The SVM, trained on TRB and noisy labels, is very close to the base model performance (3). This suggests that the base model is just fitting the noisy labels. On the other hand, when we train an SVM on the TRPr representations with true labels as targets, the SVM achieves the proposed model performance. This means that the proposed approach helps the base model to learn better feature representations even with the noisy targets, which suggest that this noise model is learning a label denoising operator.
We analyze the representation of training samples in feature domain by plotting the tSNE embeddings Van Der Maaten (2014) of the TRB and TRPr. For brevity, we plot the t-SNE visualizations for trec dataset with label noise in Fig. 5 .
For each network, we show two different t-SNE plots. For example in Fig. 4(a) we plot two rows of tSNE embeddings for the proposed model. In the first row of Fig. 4(a), each training sample is represented by its corresponding true label, while in the second row (the noisy label plot) each training sample is represented by its corresponding noisy label. We observe that, as the learning process progresses, the noise model helps the base model to cluster the training samples in the feature domain. With each iteration, we can see the formation of clusters in Row 1. However, in Row 2, when the noisy labels are superimposed, the clusters are not well separated. This means that the noise model denoises the labels and presents the true labels to the base network to learn.

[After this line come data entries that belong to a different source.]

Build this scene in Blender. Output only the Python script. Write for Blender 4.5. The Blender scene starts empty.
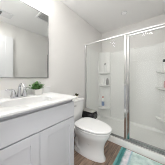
import bpy, bmesh, math, random
from mathutils import Vector, Matrix

# ------------------------------------------------------------------ camera, world, lights, exposure
S = bpy.context.scene
COL = S.collection
H = 1.14            # camera height
CX = 1.26           # distance of the camera from the vanity wall
F = (-0.618, 0.786)
cam_d = bpy.data.cameras.new('camera')
cam_d.sensor_width = 36.0
cam_d.lens = 94.7 / 165 * 36
cam_d.shift_y = -4.8 / 165
cam_d.clip_start = 0.01
cam = bpy.data.objects.new('camera', cam_d)
COL.objects.link(cam)
cam.location = (CX, 0.0, H)
cam.rotation_euler = (math.pi / 2, 0, math.atan2(-F[0], F[1]))
S.camera = cam

W = bpy.data.worlds.new('world')
S.world = W
W.use_nodes = True
bg = W.node_tree.nodes['Background']
bg.inputs[0].default_value = (0.95, 0.97, 1.0, 1)
bg.inputs[1].default_value = 0.42

def area(name, loc, rot, sx, sy, power, color=(1, 1, 1)):
    l = bpy.data.lights.new(name, 'AREA')
    l.shape = 'RECTANGLE'
    l.size = sx
    l.size_y = sy
    l.energy = power
    l.color = color
    o = bpy.data.objects.new(name, l)
    o.location = loc
    o.rotation_euler = rot
    COL.objects.link(o)
    return o

# added fill light in the unseen hall, shining through the doorway behind the camera
area('hall_fill', (1.06, -0.55, 1.25), (math.pi / 2, 0, 0), 0.8, 2.0, 12.5, (0.98, 0.99, 1.0))

S.view_settings.view_transform = 'Standard'
S.view_settings.look = 'None'
S.view_settings.gamma = 1.0
S.view_settings.use_curve_mapping = False
S.view_settings.exposure = 0.0
if hasattr(S, 'cycles'):
    S.cycles.filter_width = 0.95

VANITY_LAMP = 3.5      # watts per shade
SHOWER_LAMP = 1.2
ENTRY_FILL = 8.0

# ------------------------------------------------------------------ helpers
def srgb(r, g, b):
    f = lambda c: (c / 255 / 12.92) if c / 255 <= 0.04045 else ((c / 255 + 0.055) / 1.055) ** 2.4
    return (f(r), f(g), f(b), 1.0)

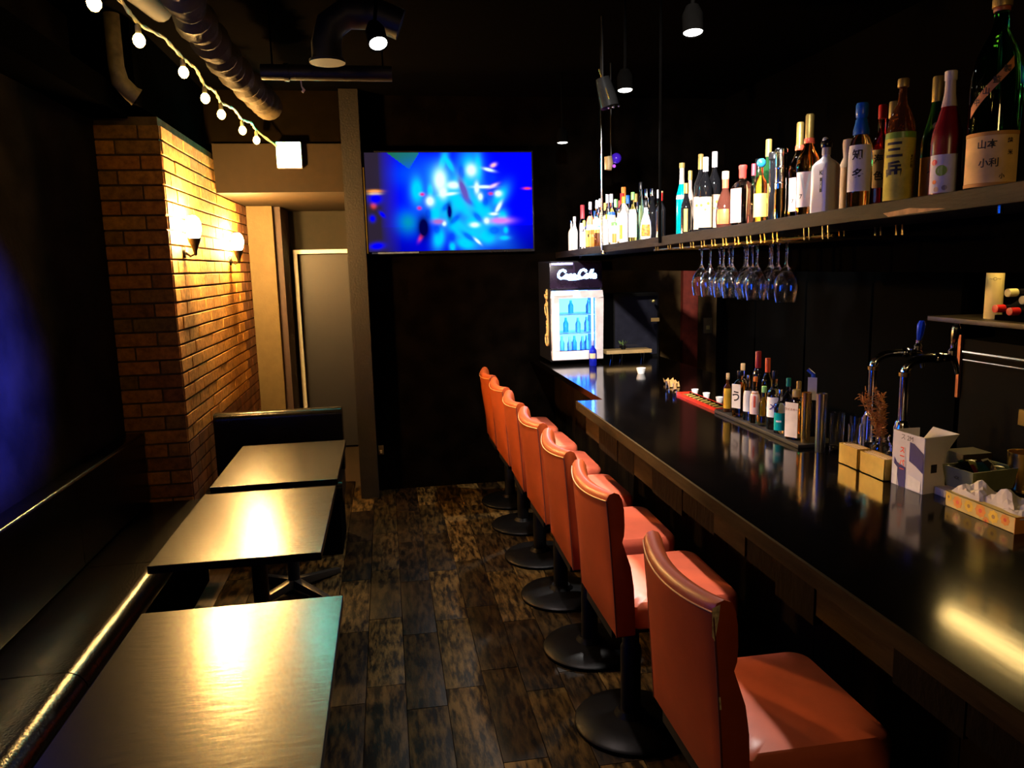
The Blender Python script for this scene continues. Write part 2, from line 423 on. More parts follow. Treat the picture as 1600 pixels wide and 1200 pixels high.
# glass rack under the shelf
gr = thing('glass_rack', 'wire stemware rack screwed under the bottle shelf', 'rack')
for x in (1.275, 1.50):
    MB().tube([(x, 3.52, 1.705), (x, 2.04 if x < 1.3 else 2.35, 1.712)], .0045, 8).build('rail', brass if x < 1.3 else steel, gr)
lane_y = [2.07, 2.17, 2.36, 2.445, 2.545, 2.64, 2.74, 2.84, 2.94, 3.05, 3.17, 3.31, 3.47]
for y in lane_y:
    for d in (-.014, .014):
        zt = zs(y+d)-.041
        MB().tube([(1.268, y+d, zt), (1.268, y+d, 1.706), (1.505, y+d, 1.706), (1.505, y+d, zt)], .0036, 6).build('hanger_wire', brass if y > 2.3 else dsteel, gr)

def wine_glass_mesh():
    # hangs upside down; origin at its foot, bowl below
    pr = [(0, 0), (.031, -.001), (.032, -.003), (.008, -.008), (.0042, -.018), (.0038, -.075), (.008, -.090), (.022, -.106), (.035, -.130), (.0385, -.155), (.036, -.18), (.031, -.207),
          (.0298, -.207), (.0348, -.18), (.0372, -.155), (.0335, -.131), (.020, -.108), (.006, -.096), (0, -.094)]
    return MB().lathe(pr, 24)
stemware = mat('stemware_glass', (.97, .98, 1), .07, trans=1, ior=1.5, var=0)
gspots = [(1.31, 2.36, 'nearest, alone at the end of the row'), (1.30, 2.545, None), (1.38, 2.545, None), (1.31, 2.64, None), (1.40, 2.64, None), (1.30, 2.74, None), (1.38, 2.74, None), (1.46, 2.74, None),
          (1.31, 2.84, None), (1.40, 2.84, None), (1.30, 2.94, None), (1.38, 2.94, None), (1.46, 2.94, None), (1.31, 3.05, None), (1.39, 3.05, None)]
g0 = None
for x, y, s in gspots:
    if g0 is None: o = g0 = wine_glass_mesh().build('wine_glass', stemware)
    else: o = g0.copy(); COL.objects.link(o)
    o.location = (x, y, 1.713); o.rotation_euler = (0, 0, random.random())
    if s: tag(o, 'single stemmed wine glass hanging apart at the right end of the rack', 'wine glass', 'wine glasses on the rack')
    else:
        lanes = sorted({q[1] for q in gspots if not q[2]}); mates = sorted(q[0] for q in gspots if q[1] == y)
        tag(o, 'clear stemmed glass in %s cluster lane from the right, %s' % (['first', 'second', 'third', 'fourth', 'fifth', 'sixth', 'seventh'][lanes.index(y)], ['front', 'middle' if len(mates) == 3 else 'rear', 'rear'][mates.index(x)]), 'wine glass', 'wine glasses on the rack')

# ================================================================== BOTTLES
P = {
 'wine':  [(.0, .0), (.9, 0), (1, .012), (1, .60), (.93, .65), (.62, .715), (.40, .765), (.33, .81), (.32, .965), (.36, .968), (.36, .995), (.30, 1), (0, 1)],
 'slope': [(.0, .0), (.9, 0), (1, .012), (1, .45), (.95, .51), (.72, .61), (.48, .72), (.34, .82), (.31, .9), (.31, .96), (.35, .965), (.35, .995), (.3, 1), (0, 1)],
 'sake':  [(.0, .0), (.92, 0), (1, .012), (1, .52), (.97, .585), (.86, .67), (.62, .745), (.38, .80), (.30, .84), (.27, .9), (.27, .965), (.33, .968), (.33, .995), (.28, 1), (0, 1)],
 'round': [(.0, .0), (.9, 0), (1, .02), (1, .50), (.97, .58), (.82, .65), (.5, .71), (.36, .74), (.33, .78), (.33, .9), (.33, .99), (.3, 1), (0, 1)],
 'dome':  [(.0, .0), (.8, 0), (.92, .03), (1, .16), (.98, .3), (.85, .46), (.6, .58), (.4, .66), (.33, .72), (.31, .8), (.31, .98), (.28, 1), (0, 1)],
 'whisky': [(.0, .0, .0), (.9, 0, 0), (1, .012, 0), (.97, .2, 0), (1.0, .44, 0), (1.04, .50, 0), (.95, .57, 0), (.66, .64, 0), (.42, .69, 0), (.33, .74, 0), (.30, .80, 0), (.30, .98, 0), (.26, 1, 0), (0, 1, 0)],
 'square': [(.0, .0, 1), (.88, 0, 1), (.95, .015, 1), (.95, .60, 1), (.9, .66, 1), (.7, .71, .8), (.38, .76, .2), (.32, .79, 0), (.32, .98, 0), (.28, 1, 0), (0, 1, 0)],
 'flagon': [(.0, .0, .8), (.88, 0, .8), (.97, .015, .8), (.97, .62, .8), (.9, .70, .7), (.68, .765, .5), (.46, .80, .1), (.44, .82, 0), (.44, .97, 0), (.40, 1, 0), (0, 1, 0)],
 'cyl':   [(.0, .0), (.95, 0), (1, .01), (1, .94), (.96, .975), (.8, .99), (0, 1)],
 'tall':  [(.0, .0), (.9, 0), (1, .012), (1, .52), (.92, .58), (.58, .68), (.42, .74), (.38, .98), (.3, 1), (0, 1)],
 'jar':   [(.0, .0), (.9, 0), (1, .03), (1, .72), (.85, .8), (.8, .84), (.8, .98), (.7, 1), (0, 1)],
}
def radius_at(prof, zf):
    for a, b in zip(prof, prof[1:]):
        if a[1] <= zf <= b[1] and b[1] > a[1]:
            t = (zf-a[1])/(b[1]-a[1]); return a[0]+(b[0]-a[0])*t
    return prof[-1][0]
def bottle(x, y, z, R, H, prof, gm, capm, cap0, label, labels=(), rz=None, capr=None, group='bottles on the hanging shelf', name='bottle', n=20, capprof=None):
    pf = P[prof]
    o = MB().lathe([(p[0]*R, p[1]*H)+tuple(p[2:]) for p in pf], n).build(name, gm)
    o.location = (x, y, z)
    if rz is None: rz = math.atan2(-y*.8, -x)       # labels face the room
    o.rotation_euler = (0, 0, rz)
    tag(o, label, 'bottle', group)
    if capm:
        if capprof: cp = [(a*R, b*H) for a, b in capprof]
        else:
            cr = (capr*R if capr else max(radius_at(pf, cap0+.01), radius_at(pf, .985))*R*1.10+.0008)
            cp = [(cr*.9, cap0*H), (cr, cap0*H+.001), (cr, H-.002), (cr*.9, H+.001), (0, H+.0015)]
        MB().lathe(cp, 16).build('cap', capm, o)
    for L in labels:
        z0, z1, lm, half = L[:4]; da = L[4] if len(L) > 4 else 0
        if prof in ('square', 'flagon') and half < 1:
            ww = half*R; xx = .965*R if prof == 'square' else 1.0*R
            MB().box(xx-.001, xx+.0012, -ww, ww, z0*H, z1*H).build('paper_label', lm, o, smooth=False)
        else:
            pr = []
            for i in range(7):
                zf = z0+(z1-z0)*i/6; pr.append((radius_at(pf, zf)*R+.0009, zf*H))
            MB().lathe(pr, 16, a0=da-half, a1=da+half).build('paper_label', lm, o)
    return o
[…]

In Fig. 4(b), we plot two rows of tSNE embeddings of the TRB representations. It seems that the network directly learns the noisy labels. This provides further evidence to support Zhang et al. (2016)’s finding that the deep network memorizes data without knowing of true labels. In Row 2 of Fig. 4(b), we can observe that the network learns noisy features representations which can be well clustered according to given noisy labels.
6 Conclusion
In this work, we propose a framework to enable a DNN to learn better sentence representations in the presence of label noise for text classification tasks. To model the label noise, we append a non-linear noise model on top of the base CNN architecture. With proper initialization and regularization, the noise model is able to absorb most of the label noise and helps the base model to learn better sentence representations.